Why is NPV “fictional”?  Because what takes place on Election Day is actually 51 separate elections for President.  Each state and the District of Columbia tabulates its own votes using its own laws and awards its electors to the candidate preferred by its own voters.

The NPV compact, which voters can reject by voting NO on Prop 113, turns that process on its head by awarding Colorado’s electoral votes not to the candidate who receives the most votes in Colorado but to the candidate who receives the most votes nationwide.

Colorado’s vote would become insignificant compared to larger and more densely populated states.  But it’s not just large states like California, Texas and Florida that would smother Colorado’s voice.  Because Colorado is often more evenly-divided than other states, the margin of victory here is often so small that our choice would be negated even by smaller states.

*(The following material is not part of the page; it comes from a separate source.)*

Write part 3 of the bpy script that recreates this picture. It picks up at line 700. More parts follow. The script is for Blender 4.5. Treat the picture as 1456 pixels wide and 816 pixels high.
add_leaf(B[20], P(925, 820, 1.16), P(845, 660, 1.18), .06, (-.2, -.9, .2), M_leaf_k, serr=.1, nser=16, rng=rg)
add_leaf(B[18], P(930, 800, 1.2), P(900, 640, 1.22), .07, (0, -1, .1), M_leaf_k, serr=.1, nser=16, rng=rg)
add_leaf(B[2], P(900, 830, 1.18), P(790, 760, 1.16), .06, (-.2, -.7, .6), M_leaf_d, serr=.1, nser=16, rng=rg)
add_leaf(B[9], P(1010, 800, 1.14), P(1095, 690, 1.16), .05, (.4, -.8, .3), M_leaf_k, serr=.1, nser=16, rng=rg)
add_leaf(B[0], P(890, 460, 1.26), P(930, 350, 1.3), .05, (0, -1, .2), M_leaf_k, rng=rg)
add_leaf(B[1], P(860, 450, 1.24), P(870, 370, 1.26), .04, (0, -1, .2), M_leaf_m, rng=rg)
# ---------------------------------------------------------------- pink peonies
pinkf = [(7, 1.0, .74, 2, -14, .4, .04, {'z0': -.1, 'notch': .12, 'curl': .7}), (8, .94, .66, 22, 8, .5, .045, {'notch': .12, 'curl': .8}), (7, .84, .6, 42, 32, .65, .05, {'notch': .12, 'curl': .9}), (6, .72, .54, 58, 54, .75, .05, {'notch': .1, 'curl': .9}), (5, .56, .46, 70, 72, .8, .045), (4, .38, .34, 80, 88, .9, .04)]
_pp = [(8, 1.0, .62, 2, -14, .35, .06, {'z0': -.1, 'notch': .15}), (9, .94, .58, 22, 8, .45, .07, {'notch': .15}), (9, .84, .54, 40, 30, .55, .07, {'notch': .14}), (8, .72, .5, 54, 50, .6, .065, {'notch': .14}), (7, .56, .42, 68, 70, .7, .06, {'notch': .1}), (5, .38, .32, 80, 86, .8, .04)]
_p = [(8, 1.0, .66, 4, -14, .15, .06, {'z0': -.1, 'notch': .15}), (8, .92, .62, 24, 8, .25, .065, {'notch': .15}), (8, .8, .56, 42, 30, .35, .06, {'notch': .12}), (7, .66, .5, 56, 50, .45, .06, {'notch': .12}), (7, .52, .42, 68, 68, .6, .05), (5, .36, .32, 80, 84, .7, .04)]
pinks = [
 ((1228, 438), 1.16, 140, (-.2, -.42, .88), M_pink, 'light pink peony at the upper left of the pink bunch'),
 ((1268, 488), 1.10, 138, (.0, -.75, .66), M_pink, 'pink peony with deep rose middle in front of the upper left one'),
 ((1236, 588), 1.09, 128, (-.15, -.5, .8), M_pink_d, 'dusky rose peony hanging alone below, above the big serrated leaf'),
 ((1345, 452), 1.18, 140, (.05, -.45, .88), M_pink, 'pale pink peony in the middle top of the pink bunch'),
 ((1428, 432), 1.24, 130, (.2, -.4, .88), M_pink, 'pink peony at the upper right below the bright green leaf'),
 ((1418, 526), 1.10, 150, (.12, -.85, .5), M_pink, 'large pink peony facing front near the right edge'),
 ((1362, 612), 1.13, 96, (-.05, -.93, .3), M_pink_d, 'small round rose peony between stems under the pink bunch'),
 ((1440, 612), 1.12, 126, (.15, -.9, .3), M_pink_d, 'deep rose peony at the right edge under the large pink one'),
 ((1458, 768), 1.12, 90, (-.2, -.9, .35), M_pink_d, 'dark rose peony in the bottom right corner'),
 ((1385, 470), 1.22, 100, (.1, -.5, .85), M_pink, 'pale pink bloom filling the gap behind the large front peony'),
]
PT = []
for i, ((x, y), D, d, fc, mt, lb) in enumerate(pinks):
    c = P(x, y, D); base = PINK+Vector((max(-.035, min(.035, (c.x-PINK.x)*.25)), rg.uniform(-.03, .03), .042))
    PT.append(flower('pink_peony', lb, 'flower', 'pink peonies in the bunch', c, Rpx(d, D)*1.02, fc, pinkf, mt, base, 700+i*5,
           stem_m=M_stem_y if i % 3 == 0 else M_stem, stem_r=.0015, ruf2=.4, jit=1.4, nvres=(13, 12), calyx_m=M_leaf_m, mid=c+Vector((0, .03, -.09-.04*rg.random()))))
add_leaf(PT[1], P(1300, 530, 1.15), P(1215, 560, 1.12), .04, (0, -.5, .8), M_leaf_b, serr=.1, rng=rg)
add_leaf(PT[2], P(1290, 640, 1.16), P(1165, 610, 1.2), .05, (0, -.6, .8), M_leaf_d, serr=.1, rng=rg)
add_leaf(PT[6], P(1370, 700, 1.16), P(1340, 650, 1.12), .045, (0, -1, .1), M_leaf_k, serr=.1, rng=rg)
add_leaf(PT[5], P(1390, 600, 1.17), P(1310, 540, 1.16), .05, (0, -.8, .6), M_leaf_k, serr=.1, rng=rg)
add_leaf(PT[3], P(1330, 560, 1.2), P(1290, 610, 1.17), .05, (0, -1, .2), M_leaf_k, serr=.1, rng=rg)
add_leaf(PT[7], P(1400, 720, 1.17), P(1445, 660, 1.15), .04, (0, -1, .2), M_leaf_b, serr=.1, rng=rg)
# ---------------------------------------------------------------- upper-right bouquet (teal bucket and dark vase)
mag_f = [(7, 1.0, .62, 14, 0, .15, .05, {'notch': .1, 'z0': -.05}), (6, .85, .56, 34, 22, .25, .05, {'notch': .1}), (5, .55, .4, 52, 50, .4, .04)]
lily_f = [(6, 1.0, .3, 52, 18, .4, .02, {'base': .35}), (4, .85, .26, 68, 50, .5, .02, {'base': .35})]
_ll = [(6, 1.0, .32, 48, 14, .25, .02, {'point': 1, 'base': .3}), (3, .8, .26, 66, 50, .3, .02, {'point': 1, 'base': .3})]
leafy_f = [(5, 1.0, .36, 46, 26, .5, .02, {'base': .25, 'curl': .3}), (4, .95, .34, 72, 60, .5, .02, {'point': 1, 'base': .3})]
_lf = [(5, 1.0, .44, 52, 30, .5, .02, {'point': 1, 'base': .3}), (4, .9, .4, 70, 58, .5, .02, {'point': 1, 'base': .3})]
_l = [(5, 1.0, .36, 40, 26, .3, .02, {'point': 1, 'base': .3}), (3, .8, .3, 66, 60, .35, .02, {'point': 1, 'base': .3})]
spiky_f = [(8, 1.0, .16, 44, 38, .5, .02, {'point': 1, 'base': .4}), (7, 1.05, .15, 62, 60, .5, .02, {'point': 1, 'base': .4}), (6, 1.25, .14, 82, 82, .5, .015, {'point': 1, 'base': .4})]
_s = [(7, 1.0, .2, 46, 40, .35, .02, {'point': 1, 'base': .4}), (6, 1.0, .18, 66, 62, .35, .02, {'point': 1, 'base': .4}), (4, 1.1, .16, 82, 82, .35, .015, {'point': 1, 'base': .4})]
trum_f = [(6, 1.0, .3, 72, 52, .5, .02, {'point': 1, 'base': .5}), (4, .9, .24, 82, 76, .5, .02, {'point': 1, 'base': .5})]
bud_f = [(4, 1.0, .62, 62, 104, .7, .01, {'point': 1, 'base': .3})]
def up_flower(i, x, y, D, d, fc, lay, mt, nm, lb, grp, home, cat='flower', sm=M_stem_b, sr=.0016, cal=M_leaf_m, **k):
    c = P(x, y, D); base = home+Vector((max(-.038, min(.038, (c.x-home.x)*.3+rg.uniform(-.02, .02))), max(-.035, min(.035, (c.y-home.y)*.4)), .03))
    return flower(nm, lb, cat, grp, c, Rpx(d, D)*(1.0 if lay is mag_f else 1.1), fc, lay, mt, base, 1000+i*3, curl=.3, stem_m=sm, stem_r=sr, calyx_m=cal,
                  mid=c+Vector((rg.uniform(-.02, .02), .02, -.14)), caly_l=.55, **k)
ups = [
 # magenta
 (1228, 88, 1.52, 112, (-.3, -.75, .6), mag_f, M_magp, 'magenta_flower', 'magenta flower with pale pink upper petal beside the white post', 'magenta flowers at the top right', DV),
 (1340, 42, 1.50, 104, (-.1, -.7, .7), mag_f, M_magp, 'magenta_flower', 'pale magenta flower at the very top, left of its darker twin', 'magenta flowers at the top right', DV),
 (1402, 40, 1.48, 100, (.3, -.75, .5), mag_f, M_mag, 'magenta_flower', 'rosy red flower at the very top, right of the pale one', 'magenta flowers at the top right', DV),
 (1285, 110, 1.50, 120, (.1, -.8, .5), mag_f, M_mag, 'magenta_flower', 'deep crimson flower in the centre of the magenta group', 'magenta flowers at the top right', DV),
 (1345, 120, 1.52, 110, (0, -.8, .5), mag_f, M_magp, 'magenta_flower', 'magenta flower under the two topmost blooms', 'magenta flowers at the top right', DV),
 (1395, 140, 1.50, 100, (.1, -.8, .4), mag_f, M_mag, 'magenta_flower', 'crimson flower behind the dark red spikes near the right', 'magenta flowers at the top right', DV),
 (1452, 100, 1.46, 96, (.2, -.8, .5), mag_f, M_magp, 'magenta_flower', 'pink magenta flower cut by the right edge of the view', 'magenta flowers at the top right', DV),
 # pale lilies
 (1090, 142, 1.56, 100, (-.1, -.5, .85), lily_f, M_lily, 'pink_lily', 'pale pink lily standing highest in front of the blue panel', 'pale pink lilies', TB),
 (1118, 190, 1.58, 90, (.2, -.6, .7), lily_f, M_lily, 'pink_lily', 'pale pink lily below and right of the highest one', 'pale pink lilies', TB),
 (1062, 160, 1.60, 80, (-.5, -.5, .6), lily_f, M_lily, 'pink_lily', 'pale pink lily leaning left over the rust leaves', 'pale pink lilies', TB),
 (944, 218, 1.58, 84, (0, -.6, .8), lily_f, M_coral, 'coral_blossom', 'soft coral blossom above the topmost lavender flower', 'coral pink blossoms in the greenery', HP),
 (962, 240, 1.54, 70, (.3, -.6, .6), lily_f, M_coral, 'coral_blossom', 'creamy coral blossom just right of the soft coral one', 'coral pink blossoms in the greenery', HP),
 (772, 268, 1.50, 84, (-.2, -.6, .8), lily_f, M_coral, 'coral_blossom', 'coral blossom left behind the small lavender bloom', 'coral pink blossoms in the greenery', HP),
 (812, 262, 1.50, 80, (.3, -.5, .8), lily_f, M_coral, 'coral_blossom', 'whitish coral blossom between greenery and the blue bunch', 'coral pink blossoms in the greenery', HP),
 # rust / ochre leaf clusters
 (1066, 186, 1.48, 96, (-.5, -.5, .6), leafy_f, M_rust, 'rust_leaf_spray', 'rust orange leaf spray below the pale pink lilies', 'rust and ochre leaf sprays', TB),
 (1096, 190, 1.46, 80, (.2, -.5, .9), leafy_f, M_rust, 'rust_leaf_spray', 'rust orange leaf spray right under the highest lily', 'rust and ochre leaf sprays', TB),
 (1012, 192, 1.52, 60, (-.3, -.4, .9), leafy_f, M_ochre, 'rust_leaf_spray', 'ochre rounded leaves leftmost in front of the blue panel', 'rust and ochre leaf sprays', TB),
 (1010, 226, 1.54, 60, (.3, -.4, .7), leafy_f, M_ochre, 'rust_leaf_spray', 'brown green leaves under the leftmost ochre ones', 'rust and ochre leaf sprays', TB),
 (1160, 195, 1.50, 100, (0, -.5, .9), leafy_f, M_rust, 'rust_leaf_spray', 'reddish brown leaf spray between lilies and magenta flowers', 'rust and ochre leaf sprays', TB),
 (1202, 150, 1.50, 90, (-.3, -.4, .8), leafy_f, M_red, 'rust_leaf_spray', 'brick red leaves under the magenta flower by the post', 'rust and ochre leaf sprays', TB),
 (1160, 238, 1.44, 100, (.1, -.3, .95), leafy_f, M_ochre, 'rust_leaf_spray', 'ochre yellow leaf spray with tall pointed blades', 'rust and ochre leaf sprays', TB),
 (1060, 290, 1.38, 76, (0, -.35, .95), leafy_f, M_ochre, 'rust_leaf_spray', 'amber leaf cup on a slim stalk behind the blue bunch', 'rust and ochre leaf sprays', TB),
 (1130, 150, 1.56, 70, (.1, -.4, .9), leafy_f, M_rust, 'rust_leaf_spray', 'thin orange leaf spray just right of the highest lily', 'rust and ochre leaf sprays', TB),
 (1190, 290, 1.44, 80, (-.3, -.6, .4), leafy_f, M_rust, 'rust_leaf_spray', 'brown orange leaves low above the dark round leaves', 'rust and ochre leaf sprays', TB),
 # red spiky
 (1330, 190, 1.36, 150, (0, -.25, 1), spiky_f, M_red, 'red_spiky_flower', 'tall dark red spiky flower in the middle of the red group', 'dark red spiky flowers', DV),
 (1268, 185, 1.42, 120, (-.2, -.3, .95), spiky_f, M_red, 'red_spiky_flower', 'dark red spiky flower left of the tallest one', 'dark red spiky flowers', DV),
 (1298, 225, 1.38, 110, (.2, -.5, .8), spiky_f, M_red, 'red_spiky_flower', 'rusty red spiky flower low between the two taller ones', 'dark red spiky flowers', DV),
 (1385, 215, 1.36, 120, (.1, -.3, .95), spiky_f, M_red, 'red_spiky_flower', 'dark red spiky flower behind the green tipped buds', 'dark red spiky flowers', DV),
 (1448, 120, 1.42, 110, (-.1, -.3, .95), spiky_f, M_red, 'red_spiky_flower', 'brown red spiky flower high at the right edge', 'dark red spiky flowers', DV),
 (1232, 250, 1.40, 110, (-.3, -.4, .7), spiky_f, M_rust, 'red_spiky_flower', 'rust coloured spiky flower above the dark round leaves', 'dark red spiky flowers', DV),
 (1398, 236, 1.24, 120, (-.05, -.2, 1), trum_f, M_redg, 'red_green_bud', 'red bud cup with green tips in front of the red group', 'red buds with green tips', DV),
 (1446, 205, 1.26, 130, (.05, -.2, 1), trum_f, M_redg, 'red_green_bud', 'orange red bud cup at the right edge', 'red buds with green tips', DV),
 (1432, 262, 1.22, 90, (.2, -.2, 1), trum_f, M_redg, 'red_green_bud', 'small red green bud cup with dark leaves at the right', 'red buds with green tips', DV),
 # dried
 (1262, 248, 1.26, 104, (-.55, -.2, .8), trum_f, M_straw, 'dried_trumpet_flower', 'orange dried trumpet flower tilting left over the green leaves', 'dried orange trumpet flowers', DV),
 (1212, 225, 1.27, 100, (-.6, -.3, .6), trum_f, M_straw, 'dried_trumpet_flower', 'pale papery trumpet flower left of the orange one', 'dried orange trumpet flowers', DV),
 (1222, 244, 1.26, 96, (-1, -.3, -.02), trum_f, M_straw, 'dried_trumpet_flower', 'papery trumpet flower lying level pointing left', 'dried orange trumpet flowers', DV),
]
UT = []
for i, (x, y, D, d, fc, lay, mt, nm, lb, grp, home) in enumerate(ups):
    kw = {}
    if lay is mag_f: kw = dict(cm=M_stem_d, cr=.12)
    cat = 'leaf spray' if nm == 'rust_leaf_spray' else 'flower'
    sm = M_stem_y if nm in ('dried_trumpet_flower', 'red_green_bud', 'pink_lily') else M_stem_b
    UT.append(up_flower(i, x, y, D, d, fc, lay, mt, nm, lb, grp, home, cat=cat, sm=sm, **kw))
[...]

In 2016, Hillary Clinton defeated Donald Trump in Colorado by 136,000 votes.  That’s less than the margin of victory in 31 other states.  Deep red states like Alabama and Arkansas provided Donald Trump with larger margins, so Colorado’s popular vote for Clinton would have been negated even by those states.  In years when Colorado votes Republican, small, deep-blue states like Connecticut or Hawaii could provide a larger margin to the Democrat candidate to more than offset Colorado’s choice.

So long as Colorado is considered a competitive state, candidates and their campaigns are compelled to seek our voters wherever they may live.  That would change for the worse if Prop 113 passes.

The national popular vote is a statistical curiosity that makes an interesting backdrop for television news anchors, but there is currently no verifiable and uniform legal standard to determine an accurate count.

A search for national popular vote totals from 2016 reveals that the Federal Election Commission, New York Times, CNN, Associated Press and Politico/Washington Post each report different final counts for the popular vote.

In 2000, the election dragged into December while lawyers, lawmakers and judges argued about the proper way to count various ballots used by different Florida counties.  Multiply that by mess times 50 in a close national vote, like 1960 when John F. Kennedy and Richard Nixon both received more than 34 million votes and were separated by just 120,000.

The potential for litigation, shenanigans and outright fraud is endless.  Consider that in 378 U.S. counties, there are more registered voters than people of voting age.  Just last month in New Jersey, 1,700 mail-in ballots for a July primary election were found uncounted, and in Massachusetts, 3,000 primary ballots were discovered two days after the election.

The founders knew what they were doing by giving each state a unique role in choosing the President.  One of the virtues of the Electoral College is that it confines voting irregularities – real or perceived – to the state in which they occur.  If vote tallies in Chicago or Philadelphia seem fishy, those problems are confined to Illinois and Pennsylvania, but they don’t interfere with the voice of Coloradans.  With a national popular vote, “running up the score” by whatever any means available becomes more tempting.

Rural Coloradans increasingly feel ignored by our urban-centric State Legislature.  Voting NO on Proposition 113 is a way we can make our voice heard.